▽

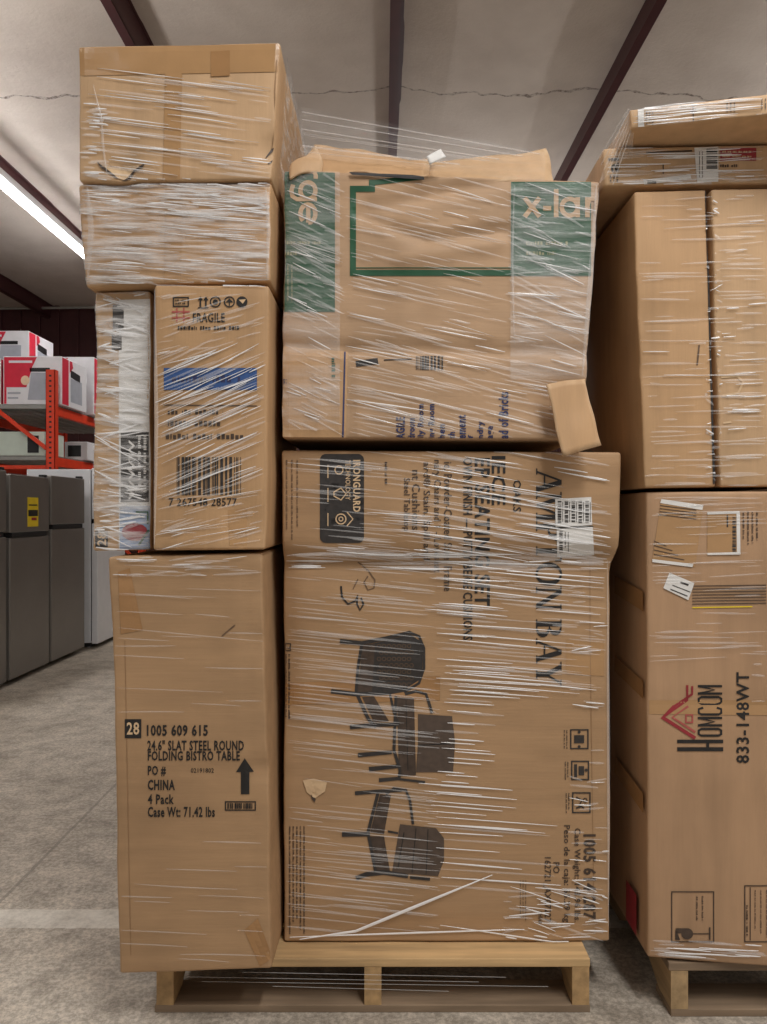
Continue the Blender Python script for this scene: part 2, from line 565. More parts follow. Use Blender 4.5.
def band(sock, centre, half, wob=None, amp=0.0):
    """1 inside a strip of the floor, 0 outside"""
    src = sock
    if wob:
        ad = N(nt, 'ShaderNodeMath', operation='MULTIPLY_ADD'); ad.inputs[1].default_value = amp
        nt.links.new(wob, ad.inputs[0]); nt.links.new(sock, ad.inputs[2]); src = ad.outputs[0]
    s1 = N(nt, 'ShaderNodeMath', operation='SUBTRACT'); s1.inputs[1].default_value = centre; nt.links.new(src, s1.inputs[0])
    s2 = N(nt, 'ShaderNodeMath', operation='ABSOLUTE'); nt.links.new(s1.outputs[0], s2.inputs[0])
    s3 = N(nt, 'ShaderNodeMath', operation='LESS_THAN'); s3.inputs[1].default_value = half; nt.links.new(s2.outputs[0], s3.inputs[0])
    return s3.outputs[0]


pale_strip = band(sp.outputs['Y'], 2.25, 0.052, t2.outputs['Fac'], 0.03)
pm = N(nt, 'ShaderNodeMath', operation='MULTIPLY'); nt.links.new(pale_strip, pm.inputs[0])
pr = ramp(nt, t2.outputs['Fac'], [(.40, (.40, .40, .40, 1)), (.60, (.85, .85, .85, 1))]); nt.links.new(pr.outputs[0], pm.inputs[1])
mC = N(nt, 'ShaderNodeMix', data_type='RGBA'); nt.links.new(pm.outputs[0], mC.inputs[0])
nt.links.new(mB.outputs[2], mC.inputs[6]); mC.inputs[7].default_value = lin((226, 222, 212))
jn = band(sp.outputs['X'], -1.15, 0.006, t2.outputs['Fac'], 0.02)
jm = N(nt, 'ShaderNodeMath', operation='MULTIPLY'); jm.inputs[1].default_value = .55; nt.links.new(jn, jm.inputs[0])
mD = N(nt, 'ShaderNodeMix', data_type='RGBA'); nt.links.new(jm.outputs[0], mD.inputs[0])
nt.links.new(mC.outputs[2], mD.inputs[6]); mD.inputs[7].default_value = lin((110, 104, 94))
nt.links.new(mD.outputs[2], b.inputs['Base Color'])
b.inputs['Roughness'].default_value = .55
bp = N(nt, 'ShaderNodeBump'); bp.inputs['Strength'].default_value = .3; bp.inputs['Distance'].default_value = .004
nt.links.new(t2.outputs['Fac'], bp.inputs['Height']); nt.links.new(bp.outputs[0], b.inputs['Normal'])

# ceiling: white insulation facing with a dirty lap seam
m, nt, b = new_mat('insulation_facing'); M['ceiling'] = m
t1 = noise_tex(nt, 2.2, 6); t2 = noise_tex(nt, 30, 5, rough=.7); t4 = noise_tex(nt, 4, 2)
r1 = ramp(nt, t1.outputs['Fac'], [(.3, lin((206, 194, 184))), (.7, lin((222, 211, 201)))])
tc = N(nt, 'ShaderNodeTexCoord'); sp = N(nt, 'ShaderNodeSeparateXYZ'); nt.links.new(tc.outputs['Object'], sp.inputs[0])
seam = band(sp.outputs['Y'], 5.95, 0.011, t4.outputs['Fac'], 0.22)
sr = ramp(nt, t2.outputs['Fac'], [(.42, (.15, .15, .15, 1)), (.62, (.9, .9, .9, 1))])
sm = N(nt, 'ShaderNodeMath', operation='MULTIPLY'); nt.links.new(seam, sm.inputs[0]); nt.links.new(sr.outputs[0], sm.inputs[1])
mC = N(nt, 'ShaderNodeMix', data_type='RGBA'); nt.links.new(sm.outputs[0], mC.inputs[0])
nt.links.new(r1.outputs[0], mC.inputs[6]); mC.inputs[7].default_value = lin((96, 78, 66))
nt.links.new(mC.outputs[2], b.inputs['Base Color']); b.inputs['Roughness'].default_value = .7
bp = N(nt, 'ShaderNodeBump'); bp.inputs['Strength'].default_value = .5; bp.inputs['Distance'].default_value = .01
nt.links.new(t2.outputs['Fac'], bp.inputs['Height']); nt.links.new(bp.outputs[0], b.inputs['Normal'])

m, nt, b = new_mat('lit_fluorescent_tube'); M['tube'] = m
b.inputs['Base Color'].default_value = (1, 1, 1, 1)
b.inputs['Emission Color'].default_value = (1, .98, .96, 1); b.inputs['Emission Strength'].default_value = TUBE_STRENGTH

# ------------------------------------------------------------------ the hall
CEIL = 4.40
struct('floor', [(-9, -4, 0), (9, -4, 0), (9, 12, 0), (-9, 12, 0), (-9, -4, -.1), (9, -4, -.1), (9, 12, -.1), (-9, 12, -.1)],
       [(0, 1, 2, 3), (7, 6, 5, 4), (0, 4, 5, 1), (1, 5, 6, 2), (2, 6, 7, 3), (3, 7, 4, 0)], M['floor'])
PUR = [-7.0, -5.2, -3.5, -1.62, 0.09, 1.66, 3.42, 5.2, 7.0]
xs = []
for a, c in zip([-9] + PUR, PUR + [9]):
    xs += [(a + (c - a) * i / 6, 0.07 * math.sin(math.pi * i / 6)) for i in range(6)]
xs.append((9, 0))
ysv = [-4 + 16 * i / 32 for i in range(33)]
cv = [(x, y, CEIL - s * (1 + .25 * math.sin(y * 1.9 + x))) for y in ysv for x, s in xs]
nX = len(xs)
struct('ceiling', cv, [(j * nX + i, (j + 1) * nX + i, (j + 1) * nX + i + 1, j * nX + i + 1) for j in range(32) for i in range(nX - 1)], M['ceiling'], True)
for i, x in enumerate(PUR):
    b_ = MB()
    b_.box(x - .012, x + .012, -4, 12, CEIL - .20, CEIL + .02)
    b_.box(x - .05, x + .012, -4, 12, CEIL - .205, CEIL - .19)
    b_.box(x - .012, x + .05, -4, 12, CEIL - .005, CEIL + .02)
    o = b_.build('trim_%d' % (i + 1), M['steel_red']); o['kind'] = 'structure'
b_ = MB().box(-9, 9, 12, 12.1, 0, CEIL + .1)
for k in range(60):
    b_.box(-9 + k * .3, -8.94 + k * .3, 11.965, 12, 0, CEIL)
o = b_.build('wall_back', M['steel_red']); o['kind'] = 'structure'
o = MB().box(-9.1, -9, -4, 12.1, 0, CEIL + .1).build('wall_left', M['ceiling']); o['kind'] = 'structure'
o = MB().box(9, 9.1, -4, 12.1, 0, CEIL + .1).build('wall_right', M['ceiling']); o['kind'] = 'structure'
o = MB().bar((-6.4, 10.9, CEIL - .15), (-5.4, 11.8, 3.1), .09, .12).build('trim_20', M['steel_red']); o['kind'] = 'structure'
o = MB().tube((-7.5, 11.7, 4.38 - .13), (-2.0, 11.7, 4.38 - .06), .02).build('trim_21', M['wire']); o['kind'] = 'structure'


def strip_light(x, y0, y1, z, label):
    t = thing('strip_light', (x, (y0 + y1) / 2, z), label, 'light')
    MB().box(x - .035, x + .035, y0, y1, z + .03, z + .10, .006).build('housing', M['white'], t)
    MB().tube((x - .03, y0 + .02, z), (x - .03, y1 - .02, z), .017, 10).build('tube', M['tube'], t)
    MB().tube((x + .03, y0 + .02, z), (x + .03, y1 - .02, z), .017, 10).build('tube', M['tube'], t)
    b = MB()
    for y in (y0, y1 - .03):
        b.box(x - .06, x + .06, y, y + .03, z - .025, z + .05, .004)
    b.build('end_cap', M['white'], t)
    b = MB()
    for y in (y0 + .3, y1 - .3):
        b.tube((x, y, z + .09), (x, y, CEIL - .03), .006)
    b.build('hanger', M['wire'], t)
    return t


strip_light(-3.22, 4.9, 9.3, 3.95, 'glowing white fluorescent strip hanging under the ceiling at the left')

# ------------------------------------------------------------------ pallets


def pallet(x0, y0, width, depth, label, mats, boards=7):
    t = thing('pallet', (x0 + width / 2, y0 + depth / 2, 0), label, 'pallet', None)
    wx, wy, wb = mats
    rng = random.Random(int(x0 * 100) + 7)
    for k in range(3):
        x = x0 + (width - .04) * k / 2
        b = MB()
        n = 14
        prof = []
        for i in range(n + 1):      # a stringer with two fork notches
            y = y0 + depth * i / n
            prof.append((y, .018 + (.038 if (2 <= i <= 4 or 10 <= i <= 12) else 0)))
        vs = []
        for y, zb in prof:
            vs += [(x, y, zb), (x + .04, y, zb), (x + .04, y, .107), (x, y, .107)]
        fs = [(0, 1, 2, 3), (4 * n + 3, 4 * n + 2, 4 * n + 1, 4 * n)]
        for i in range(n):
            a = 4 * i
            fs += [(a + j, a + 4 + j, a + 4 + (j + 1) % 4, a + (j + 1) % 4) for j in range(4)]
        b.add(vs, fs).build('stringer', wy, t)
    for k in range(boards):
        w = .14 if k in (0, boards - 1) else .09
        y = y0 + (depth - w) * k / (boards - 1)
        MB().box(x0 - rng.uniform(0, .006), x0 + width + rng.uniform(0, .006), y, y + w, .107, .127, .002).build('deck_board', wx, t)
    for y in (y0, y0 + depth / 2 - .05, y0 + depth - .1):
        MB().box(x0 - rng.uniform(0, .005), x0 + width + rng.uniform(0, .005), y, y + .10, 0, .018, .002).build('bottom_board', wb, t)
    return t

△

Given problem:
Pictures are excluded: retype only the lines from the beginning of the listing above through the line with "return s3.outputs[0]", both included.

Complete response:
Continue the Blender Python script for this scene: part 2, from line 565. More parts follow. Use Blender 4.5.
def band(sock, centre, half, wob=None, amp=0.0):
    """1 inside a strip of the floor, 0 outside"""
    src = sock
    if wob:
        ad = N(nt, 'ShaderNodeMath', operation='MULTIPLY_ADD'); ad.inputs[1].default_value = amp
        nt.links.new(wob, ad.inputs[0]); nt.links.new(sock, ad.inputs[2]); src = ad.outputs[0]
    s1 = N(nt, 'ShaderNodeMath', operation='SUBTRACT'); s1.inputs[1].default_value = centre; nt.links.new(src, s1.inputs[0])
    s2 = N(nt, 'ShaderNodeMath', operation='ABSOLUTE'); nt.links.new(s1.outputs[0], s2.inputs[0])
    s3 = N(nt, 'ShaderNodeMath', operation='LESS_THAN'); s3.inputs[1].default_value = half; nt.links.new(s2.outputs[0], s3.inputs[0])
    return s3.outputs[0]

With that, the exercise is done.